The church was begun in 1857 and completed in 1864. The construction was sponsored by the wealthy Basel businessman Christoph Merian and his wife Margarethe Burckhardt-Merian. [1] They were both laid to rest in black marble sarcophagi in the crypt below the church's main floor.

The Merians also founded the Christoph-Merian-Stiftung.

Today's congregation forms part of the Evangelical-Reformed Church of the Canton Basel-Stadt.

Present day

Today the church is home of the first Swiss "OpenChurch" or Offene Kirche Elisabethen]. [2] The Offene Kirche Elisabethen caters to the spiritual, cultural and social needs of urban people of all backgrounds: Businesspeople, shoppers, tourists, asylum seekers, working poor, minorities, homeless etc.

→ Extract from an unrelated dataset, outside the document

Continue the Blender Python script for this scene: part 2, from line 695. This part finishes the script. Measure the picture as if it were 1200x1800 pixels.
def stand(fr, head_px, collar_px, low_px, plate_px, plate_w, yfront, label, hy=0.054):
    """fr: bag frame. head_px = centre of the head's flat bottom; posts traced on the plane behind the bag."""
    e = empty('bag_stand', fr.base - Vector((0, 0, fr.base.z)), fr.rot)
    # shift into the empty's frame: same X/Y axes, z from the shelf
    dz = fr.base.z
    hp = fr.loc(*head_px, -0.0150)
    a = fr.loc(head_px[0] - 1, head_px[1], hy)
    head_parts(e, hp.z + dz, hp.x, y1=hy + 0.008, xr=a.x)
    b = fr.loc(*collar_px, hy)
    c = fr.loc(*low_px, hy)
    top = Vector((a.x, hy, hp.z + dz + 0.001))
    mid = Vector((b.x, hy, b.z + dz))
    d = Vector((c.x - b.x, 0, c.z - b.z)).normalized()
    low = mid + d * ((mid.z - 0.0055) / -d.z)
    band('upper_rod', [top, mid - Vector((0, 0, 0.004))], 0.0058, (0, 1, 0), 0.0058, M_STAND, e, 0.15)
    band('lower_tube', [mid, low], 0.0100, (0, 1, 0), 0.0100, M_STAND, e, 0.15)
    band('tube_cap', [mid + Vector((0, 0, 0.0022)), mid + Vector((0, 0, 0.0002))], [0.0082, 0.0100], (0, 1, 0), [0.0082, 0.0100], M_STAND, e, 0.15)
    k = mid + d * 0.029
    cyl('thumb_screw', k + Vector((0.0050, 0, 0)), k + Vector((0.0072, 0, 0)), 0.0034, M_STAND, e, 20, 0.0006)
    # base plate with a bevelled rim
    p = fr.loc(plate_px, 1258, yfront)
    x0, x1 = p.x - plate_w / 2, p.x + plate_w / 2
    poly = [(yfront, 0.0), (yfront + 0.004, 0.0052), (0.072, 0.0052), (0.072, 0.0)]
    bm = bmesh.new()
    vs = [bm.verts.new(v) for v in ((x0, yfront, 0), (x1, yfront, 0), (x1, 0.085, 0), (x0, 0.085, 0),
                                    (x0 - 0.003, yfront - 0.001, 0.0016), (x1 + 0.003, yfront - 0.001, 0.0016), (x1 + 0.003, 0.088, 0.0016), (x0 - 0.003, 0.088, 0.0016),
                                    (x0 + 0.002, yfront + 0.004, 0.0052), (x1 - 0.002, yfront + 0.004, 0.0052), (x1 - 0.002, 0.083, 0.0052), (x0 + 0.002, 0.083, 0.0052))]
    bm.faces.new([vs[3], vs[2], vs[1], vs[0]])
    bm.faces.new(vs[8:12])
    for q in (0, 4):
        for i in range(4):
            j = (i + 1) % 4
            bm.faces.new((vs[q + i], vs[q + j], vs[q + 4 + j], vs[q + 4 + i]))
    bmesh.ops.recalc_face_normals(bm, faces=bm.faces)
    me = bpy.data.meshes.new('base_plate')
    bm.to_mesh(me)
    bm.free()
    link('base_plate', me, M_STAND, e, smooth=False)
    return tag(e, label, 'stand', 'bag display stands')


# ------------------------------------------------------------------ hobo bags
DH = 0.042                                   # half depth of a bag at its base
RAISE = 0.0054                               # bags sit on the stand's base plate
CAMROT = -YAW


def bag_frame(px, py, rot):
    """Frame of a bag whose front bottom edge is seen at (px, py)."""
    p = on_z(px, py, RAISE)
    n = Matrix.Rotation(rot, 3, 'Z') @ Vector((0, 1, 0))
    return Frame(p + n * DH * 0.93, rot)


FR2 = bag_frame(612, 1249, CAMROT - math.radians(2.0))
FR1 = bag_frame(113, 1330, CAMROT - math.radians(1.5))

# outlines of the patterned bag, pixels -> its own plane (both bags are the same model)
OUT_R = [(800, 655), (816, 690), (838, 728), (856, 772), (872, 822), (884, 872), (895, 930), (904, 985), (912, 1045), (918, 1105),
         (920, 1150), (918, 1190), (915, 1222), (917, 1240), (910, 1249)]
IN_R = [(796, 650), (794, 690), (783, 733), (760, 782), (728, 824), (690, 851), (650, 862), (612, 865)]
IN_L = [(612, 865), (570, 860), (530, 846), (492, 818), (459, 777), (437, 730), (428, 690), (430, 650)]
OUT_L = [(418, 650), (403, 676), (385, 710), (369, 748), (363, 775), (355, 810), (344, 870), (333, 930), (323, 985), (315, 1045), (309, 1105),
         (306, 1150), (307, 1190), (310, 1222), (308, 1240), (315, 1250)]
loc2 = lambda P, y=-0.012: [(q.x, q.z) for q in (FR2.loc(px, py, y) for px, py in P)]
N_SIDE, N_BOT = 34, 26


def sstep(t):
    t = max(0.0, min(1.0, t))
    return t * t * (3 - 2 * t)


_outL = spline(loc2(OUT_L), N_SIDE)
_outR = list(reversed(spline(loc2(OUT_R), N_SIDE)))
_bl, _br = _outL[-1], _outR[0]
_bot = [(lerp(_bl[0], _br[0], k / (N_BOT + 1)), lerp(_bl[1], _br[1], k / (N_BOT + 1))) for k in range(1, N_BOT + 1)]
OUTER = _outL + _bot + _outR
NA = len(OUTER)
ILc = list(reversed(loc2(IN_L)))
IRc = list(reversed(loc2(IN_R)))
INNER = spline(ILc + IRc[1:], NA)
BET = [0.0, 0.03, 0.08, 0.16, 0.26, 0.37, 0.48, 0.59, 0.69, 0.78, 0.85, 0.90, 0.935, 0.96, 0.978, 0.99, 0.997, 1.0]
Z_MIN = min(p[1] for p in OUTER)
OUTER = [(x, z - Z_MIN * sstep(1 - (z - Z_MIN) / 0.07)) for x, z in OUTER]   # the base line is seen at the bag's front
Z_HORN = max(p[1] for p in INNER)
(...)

The Offene Kirche Elisabethen is well known throughout the region and county for the Fasnachtsgottesdienst, [3] a service in honor of the Carnival of Basel.

Schöpfungsfeier (service with blessing of the human-animal relation), Heilungsfeiern (weekly and trimesterly healing-/blessing services for people in need and sorrow) and their gender aware spiritual practice ("Women at the altar", "Lesbian-Gay-Biseuexual-Transgender"-Community [4] ).

Nearly 50'000 people visit the church per year.